— Start of Source excerpt —

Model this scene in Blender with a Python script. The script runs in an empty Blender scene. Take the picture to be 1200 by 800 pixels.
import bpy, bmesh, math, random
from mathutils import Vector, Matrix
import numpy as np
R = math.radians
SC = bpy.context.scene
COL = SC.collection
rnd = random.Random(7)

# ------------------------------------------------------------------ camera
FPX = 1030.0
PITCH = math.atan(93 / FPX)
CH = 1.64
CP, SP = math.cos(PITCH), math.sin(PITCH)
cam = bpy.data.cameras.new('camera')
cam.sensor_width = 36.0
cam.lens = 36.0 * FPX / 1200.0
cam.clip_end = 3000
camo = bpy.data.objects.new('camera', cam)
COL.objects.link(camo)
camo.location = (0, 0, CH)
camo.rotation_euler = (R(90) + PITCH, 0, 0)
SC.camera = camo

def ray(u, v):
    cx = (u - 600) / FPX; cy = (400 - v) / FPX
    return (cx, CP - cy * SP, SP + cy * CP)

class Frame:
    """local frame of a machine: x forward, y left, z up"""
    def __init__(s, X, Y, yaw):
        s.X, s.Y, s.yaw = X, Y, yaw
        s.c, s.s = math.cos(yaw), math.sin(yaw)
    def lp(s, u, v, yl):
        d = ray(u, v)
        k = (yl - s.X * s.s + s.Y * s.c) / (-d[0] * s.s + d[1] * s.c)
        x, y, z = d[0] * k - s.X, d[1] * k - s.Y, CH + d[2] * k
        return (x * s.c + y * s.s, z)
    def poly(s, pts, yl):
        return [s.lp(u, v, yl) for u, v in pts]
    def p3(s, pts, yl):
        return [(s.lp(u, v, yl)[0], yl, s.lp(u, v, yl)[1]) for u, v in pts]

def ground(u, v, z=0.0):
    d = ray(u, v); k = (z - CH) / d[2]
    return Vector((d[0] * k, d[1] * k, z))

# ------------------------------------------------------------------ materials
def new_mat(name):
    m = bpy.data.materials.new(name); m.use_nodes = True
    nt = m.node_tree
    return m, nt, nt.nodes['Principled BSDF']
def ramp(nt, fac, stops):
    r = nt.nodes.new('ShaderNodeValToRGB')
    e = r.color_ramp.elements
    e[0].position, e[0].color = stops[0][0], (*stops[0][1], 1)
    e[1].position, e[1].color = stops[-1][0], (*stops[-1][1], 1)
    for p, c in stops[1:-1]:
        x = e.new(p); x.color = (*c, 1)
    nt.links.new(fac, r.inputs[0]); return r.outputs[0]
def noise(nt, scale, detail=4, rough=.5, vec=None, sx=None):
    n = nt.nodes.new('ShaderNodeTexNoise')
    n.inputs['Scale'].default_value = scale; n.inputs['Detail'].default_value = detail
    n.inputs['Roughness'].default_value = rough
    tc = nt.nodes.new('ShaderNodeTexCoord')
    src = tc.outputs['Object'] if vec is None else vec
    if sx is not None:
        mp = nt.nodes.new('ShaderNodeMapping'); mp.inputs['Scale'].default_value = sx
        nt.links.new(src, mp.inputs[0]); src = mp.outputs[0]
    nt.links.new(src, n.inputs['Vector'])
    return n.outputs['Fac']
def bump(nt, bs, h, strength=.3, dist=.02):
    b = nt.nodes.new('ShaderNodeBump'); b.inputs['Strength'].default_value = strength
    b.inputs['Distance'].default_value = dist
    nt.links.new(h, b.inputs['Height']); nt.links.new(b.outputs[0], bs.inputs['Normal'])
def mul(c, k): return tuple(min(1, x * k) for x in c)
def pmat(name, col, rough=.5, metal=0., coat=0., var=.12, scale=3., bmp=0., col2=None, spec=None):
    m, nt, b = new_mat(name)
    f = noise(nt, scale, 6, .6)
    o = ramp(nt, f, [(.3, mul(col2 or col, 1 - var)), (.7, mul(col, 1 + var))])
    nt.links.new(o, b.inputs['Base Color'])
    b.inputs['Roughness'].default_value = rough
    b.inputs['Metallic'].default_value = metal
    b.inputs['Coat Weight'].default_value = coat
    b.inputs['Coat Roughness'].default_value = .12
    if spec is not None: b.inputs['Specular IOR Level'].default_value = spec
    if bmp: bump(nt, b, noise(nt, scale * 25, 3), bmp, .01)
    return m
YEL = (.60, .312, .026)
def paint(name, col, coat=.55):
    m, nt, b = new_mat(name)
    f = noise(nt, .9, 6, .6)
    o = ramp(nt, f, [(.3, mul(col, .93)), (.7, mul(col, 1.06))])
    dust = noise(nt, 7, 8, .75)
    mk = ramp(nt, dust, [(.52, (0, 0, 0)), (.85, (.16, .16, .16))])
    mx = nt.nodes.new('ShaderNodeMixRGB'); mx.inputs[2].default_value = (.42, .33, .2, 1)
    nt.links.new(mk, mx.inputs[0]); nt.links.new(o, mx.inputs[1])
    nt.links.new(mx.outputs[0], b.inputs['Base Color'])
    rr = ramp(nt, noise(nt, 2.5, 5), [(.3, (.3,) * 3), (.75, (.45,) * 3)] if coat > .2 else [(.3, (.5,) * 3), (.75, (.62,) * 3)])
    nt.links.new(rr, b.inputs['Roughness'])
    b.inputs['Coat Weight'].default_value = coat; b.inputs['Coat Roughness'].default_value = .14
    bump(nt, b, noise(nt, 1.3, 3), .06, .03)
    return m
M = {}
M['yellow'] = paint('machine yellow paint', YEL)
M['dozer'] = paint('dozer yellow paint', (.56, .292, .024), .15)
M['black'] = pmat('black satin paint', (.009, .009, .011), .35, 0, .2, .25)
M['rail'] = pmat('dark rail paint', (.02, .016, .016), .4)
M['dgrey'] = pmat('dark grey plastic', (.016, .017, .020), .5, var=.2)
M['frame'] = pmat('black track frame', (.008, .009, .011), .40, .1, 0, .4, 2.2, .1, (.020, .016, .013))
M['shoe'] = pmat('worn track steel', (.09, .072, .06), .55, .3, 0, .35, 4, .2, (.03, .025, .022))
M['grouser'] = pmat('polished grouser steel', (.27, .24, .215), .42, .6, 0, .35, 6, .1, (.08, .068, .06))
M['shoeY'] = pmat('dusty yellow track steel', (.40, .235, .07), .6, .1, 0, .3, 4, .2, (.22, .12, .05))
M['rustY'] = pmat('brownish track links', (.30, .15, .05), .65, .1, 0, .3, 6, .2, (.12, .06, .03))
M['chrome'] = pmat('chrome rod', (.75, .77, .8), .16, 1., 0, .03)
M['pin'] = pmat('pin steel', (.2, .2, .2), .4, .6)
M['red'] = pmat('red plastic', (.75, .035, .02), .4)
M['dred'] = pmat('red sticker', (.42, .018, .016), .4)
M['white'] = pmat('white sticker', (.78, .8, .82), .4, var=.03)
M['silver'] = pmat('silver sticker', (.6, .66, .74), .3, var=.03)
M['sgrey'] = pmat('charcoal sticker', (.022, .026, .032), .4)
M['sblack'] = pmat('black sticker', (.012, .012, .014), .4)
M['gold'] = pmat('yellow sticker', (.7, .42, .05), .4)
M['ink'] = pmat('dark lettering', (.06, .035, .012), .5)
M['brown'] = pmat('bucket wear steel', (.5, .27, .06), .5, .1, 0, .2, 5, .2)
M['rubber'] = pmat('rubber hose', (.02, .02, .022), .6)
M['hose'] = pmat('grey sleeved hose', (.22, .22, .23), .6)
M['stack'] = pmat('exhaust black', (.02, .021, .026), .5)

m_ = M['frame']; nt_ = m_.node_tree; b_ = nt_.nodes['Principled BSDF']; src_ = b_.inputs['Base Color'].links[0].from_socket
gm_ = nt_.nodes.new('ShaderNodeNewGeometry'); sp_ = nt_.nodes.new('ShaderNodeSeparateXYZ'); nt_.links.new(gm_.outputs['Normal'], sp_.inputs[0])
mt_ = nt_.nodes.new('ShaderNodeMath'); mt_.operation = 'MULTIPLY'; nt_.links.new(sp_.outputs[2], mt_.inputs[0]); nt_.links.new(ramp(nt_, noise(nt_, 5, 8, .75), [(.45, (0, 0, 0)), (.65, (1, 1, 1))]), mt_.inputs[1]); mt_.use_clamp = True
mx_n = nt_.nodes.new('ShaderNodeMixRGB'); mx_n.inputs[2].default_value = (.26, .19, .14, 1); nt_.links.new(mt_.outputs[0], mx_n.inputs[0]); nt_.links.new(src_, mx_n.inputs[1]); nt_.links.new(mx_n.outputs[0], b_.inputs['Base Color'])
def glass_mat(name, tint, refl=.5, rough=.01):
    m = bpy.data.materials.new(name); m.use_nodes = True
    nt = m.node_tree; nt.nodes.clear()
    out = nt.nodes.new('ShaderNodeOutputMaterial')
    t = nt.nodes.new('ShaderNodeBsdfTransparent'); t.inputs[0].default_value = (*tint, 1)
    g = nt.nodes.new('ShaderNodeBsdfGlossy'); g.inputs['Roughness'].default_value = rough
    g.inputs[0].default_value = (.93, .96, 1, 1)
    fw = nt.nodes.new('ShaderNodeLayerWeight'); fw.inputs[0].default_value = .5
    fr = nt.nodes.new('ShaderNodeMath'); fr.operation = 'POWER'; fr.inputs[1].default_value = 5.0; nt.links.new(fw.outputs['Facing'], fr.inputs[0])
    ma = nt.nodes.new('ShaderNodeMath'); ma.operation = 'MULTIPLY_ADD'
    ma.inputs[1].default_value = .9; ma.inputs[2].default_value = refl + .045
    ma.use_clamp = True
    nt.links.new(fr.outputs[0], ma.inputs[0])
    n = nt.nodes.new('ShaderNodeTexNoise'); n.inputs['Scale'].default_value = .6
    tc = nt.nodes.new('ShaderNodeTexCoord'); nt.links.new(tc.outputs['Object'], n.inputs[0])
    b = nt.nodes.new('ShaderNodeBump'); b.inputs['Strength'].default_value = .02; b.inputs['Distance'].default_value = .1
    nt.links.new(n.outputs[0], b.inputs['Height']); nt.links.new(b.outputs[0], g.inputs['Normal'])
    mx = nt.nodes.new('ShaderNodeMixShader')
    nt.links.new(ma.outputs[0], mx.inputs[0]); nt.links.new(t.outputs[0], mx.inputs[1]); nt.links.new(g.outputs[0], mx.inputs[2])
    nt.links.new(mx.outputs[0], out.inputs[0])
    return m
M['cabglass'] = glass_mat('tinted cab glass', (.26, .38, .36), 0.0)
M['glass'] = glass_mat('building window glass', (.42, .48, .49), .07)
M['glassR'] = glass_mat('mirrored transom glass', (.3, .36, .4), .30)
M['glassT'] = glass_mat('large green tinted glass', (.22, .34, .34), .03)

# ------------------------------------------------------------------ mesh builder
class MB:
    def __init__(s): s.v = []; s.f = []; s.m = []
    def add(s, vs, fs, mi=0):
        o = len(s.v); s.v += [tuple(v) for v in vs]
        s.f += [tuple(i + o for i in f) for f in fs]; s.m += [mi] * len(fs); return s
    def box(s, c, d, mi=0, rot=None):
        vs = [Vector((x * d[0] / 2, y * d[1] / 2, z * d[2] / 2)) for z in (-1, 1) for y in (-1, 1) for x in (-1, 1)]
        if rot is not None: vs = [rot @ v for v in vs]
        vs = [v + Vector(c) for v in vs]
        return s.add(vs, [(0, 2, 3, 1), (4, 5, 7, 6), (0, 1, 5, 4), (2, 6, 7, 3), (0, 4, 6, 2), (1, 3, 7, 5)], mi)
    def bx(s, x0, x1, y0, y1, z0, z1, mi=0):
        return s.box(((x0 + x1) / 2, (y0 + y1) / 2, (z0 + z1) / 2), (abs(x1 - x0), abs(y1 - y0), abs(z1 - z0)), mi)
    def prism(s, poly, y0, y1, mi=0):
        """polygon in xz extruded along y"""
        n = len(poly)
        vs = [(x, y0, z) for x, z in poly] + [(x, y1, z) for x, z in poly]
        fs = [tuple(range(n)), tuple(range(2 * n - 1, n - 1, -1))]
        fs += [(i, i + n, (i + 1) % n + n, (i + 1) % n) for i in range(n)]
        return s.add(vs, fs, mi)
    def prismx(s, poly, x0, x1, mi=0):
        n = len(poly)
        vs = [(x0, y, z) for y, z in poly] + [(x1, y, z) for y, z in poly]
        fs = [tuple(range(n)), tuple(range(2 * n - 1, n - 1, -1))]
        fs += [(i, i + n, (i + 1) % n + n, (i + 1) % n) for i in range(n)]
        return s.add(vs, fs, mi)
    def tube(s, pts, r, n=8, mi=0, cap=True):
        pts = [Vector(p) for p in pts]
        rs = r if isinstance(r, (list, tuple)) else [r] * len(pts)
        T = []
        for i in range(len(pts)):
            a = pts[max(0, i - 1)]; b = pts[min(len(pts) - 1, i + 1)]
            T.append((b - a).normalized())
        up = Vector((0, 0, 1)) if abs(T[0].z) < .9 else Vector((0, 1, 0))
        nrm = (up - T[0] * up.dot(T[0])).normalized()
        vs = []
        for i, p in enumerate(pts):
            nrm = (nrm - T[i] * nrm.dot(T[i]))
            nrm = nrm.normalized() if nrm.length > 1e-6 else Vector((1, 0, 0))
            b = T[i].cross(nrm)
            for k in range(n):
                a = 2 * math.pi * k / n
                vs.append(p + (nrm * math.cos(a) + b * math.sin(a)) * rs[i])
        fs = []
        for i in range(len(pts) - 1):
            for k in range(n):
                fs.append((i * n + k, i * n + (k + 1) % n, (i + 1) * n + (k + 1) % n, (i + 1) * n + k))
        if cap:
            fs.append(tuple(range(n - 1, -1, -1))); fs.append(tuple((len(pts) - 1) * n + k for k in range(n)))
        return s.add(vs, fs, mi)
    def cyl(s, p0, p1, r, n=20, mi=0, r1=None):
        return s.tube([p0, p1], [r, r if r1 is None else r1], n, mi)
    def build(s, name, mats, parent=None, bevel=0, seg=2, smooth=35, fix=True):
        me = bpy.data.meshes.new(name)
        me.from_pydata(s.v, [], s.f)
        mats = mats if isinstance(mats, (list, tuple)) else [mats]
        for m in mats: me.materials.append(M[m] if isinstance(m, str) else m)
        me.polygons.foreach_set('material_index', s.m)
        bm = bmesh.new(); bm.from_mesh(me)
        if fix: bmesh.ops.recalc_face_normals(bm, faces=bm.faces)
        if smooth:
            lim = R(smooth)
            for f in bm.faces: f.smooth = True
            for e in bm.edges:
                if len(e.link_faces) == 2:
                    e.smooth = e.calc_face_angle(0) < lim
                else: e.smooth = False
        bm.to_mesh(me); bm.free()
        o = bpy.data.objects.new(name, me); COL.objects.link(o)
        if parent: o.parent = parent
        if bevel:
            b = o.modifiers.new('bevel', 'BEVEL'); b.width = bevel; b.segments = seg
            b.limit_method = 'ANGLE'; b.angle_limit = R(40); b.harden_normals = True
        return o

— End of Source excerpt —

- **Exercise aim**
Return nothing but the lines from the first line of the listing through the line with "return (cx, CP - cy * SP, SP + cy * CP)", please, keeping every one of them unchanged.

- **Correct answer**
Model this scene in Blender with a Python script. The script runs in an empty Blender scene. Take the picture to be 1200 by 800 pixels.
import bpy, bmesh, math, random
from mathutils import Vector, Matrix
import numpy as np
R = math.radians
SC = bpy.context.scene
COL = SC.collection
rnd = random.Random(7)

# ------------------------------------------------------------------ camera
FPX = 1030.0
PITCH = math.atan(93 / FPX)
CH = 1.64
CP, SP = math.cos(PITCH), math.sin(PITCH)
cam = bpy.data.cameras.new('camera')
cam.sensor_width = 36.0
cam.lens = 36.0 * FPX / 1200.0
cam.clip_end = 3000
camo = bpy.data.objects.new('camera', cam)
COL.objects.link(camo)
camo.location = (0, 0, CH)
camo.rotation_euler = (R(90) + PITCH, 0, 0)
SC.camera = camo

def ray(u, v):
    cx = (u - 600) / FPX; cy = (400 - v) / FPX
    return (cx, CP - cy * SP, SP + cy * CP)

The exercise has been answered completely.